NHL lockout looms
September 4, 2012
For several months last year, many sports fans were nearly reduced to tears at the mention of a lockout. First, it was the ongoing collective bargaining that threatened the 2011 NFL season. It was the talk of the town. How could we live without our beloved football? Luckily, the crisis was averted and the season kicked off without delay.
Shortly after the NFL scare came the controversial and tense negotiations between professional basketball players and the NBA which effectively blocked the first two months of the regular season. The news of the negotiations was inescapable. If NBA Commissioner David Stern left the negotiating table to take a leak, it was the top story on Sports Center that night.
Now, another impending lockout threatens to leave fans, players and commissioners frustrated and seasonless. But the media coverage and general conversation about it has been glacial at best. The NHL is currently in labor talks with the NHL Player’s Association, and it isn’t going well. With the Sept. 15 deadline for a lockout looming, talks have failed to move past the philosophical stages, and the possibility of an NHL lockout is growing every day.

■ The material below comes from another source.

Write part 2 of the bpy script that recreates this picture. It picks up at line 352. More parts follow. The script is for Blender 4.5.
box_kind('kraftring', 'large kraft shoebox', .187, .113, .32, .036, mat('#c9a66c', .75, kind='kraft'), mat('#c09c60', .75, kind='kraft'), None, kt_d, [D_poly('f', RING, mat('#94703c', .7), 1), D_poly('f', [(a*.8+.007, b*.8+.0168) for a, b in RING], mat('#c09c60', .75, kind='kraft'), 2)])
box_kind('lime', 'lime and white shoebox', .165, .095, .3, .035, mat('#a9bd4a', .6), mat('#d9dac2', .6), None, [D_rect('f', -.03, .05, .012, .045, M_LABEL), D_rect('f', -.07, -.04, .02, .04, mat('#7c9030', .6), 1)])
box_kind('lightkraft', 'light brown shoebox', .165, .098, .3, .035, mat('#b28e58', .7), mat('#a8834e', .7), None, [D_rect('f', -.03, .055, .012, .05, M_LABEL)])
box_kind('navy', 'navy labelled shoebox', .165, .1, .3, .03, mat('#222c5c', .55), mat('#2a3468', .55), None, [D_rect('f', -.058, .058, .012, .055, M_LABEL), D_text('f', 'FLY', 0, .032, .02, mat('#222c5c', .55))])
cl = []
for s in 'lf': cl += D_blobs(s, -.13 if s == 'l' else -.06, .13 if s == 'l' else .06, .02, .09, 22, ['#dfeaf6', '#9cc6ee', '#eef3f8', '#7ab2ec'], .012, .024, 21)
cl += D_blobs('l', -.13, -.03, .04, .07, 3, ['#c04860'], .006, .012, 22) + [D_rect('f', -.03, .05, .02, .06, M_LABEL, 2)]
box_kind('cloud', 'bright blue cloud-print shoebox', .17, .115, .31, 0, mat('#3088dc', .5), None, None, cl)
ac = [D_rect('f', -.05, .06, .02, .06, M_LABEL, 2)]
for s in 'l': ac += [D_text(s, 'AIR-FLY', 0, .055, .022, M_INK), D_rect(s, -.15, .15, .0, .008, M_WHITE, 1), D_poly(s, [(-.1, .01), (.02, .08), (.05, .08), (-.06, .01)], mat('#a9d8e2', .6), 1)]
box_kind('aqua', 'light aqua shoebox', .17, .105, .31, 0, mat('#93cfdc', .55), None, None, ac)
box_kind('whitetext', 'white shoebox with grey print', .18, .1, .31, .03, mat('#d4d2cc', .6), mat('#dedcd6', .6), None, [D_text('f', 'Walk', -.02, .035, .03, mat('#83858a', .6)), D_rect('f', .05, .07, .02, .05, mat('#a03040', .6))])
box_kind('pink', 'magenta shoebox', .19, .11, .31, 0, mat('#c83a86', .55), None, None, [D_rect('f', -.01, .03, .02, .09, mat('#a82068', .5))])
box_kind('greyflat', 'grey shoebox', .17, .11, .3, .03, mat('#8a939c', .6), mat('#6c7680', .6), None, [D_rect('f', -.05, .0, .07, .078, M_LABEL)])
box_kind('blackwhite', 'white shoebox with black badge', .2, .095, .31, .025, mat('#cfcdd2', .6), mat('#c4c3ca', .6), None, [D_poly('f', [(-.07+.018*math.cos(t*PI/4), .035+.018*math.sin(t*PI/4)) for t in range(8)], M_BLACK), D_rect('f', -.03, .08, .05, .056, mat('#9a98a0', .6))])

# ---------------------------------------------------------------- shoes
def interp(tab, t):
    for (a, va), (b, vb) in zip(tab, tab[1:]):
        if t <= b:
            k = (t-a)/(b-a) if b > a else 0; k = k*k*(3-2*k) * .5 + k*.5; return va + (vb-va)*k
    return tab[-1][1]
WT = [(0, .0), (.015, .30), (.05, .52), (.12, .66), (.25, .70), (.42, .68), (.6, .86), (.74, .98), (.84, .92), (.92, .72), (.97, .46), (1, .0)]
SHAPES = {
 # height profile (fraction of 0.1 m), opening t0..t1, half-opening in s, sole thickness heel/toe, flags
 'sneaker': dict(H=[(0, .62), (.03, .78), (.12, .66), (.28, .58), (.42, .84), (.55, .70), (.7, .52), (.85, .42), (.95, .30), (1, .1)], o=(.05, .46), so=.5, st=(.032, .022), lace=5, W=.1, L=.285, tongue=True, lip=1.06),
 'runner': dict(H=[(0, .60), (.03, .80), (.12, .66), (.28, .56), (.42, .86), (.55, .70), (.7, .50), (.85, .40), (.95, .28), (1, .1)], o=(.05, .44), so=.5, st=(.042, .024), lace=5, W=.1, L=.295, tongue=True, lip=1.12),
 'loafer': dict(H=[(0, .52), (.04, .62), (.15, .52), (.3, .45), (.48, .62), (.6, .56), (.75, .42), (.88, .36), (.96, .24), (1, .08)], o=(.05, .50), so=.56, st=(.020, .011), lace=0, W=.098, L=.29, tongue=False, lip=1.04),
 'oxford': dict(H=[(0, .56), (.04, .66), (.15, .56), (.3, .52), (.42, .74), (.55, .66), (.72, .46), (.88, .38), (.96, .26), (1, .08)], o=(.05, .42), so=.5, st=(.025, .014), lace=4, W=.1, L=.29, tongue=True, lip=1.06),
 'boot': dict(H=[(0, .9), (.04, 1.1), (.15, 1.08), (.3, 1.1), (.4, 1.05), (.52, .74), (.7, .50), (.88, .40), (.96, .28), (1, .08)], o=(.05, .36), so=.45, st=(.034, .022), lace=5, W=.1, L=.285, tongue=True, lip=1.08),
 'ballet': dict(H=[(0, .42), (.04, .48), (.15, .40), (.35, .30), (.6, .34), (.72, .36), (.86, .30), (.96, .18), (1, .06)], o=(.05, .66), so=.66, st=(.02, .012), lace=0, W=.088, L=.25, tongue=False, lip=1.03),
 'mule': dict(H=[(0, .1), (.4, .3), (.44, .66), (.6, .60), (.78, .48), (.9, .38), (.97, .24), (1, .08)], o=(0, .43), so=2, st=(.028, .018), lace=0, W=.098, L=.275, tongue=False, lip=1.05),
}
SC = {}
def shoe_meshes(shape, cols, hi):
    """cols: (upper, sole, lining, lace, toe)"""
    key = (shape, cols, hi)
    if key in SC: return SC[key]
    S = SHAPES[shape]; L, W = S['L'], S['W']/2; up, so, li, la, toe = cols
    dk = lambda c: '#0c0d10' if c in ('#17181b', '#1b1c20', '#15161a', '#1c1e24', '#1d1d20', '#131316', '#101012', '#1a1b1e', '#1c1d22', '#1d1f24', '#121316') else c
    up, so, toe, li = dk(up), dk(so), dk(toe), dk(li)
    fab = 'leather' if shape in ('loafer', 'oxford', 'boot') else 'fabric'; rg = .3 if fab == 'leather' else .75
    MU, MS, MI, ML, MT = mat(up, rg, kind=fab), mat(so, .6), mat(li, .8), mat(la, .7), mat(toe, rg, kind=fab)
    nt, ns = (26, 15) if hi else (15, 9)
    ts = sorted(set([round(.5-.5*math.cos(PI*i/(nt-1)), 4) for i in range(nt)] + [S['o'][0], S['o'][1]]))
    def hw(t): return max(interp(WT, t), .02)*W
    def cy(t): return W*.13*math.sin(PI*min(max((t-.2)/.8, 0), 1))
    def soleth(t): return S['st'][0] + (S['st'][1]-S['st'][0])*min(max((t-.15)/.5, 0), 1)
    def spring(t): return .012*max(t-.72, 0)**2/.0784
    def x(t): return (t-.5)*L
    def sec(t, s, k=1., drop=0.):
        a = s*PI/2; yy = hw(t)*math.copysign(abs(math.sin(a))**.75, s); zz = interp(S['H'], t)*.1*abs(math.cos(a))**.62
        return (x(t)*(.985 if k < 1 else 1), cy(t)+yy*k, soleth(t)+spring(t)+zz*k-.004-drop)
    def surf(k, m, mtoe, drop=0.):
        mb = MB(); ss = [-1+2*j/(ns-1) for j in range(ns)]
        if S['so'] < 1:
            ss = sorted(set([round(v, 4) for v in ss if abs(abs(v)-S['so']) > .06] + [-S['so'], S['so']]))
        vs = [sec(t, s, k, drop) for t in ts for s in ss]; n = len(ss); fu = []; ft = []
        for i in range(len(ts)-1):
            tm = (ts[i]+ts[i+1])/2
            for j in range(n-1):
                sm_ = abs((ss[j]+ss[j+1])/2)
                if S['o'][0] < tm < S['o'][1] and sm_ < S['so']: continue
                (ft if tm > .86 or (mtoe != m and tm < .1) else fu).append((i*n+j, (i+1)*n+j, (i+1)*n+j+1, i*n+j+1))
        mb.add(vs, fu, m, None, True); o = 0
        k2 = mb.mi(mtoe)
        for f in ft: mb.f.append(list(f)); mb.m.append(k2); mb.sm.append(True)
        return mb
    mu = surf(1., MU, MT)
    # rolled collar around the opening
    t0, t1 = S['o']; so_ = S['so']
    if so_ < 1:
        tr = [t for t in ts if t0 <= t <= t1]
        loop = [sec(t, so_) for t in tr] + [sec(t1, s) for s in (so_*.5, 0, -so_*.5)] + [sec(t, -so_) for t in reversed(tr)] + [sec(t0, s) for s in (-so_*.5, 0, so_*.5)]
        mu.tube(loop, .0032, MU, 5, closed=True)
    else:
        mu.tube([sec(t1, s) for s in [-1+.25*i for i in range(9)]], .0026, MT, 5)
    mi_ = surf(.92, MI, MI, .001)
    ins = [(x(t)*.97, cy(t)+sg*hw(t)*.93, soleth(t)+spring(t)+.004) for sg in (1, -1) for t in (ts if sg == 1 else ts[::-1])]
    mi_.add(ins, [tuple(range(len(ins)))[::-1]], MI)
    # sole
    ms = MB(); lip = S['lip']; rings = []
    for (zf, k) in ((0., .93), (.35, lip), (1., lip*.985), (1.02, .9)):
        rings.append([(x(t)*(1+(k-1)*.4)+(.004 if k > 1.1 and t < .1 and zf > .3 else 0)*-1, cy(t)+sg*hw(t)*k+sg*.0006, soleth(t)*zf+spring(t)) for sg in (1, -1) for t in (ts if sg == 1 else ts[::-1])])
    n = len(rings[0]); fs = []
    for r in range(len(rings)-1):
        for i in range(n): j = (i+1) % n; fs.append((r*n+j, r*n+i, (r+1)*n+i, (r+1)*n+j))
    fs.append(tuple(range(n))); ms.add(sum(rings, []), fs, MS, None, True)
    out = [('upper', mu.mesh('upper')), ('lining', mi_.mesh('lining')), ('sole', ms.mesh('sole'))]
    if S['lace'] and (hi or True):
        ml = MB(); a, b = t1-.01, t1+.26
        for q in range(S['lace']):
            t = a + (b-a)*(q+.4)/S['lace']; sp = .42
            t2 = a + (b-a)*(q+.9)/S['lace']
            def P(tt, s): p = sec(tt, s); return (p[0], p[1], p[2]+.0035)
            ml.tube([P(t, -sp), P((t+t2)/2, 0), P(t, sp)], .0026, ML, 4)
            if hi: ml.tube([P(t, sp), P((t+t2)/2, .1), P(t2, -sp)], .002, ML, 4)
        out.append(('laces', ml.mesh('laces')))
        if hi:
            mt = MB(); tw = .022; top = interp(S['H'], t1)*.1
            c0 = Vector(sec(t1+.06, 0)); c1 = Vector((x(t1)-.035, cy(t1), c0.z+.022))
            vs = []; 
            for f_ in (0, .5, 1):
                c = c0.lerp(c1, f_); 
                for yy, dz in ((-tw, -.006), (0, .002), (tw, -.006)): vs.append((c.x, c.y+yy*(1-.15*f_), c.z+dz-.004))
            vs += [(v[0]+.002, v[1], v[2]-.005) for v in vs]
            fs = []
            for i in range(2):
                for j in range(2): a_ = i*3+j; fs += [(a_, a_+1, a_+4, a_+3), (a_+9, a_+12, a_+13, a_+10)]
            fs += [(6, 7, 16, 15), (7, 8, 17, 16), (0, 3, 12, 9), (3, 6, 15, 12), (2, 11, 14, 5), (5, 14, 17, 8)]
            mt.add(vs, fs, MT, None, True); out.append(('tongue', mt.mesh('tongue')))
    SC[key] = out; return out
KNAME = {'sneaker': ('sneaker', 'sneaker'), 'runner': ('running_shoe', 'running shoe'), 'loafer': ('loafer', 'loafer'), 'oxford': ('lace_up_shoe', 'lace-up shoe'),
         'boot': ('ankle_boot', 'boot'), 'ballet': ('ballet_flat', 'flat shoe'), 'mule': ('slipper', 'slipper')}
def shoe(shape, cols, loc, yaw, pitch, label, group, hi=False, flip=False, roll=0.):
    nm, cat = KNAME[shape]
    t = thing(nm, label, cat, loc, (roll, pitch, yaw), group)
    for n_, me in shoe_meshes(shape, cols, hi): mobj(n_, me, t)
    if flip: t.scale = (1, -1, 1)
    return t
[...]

Remember, this is the same NHL and commissioner that in 2005 locked out an entire season in an unprecedented move that left fans angry and lost the NHL millions of dollars (although most players and administrators still found a way to get paid.) While the negotiators top priorities are different this time around, and the NHLPA has different leadership, the signs are all pointing toward lockout.
I am well aware that the NHL is the ugly stepsister of professional sports in the U.S. But in a town where the most recent championship came courtesy of the hometown hockey team, I would think people would be more upset. Major media outlets in Chicago and other hockey towns have been flagrantly ignoring the news, and I haven’t heard much about it from the spectator side either, aside from a few diehard fans.
Maybe people are sick of hearing about lockouts. Maybe people just don’t care about hockey. But the fact that all three major professional organizations have had or almost had a lockout in the past two years is something that deserves some ink. It is indicative of a major problem in the operation of the sports industry and a huge slight to fans everywhere. We, the fans, indirectly pay the salaries of everyone involved in big sports associations, so they should give a little more consideration to the consequences of cancellation. If they don’t, there may not be any money left to fight over.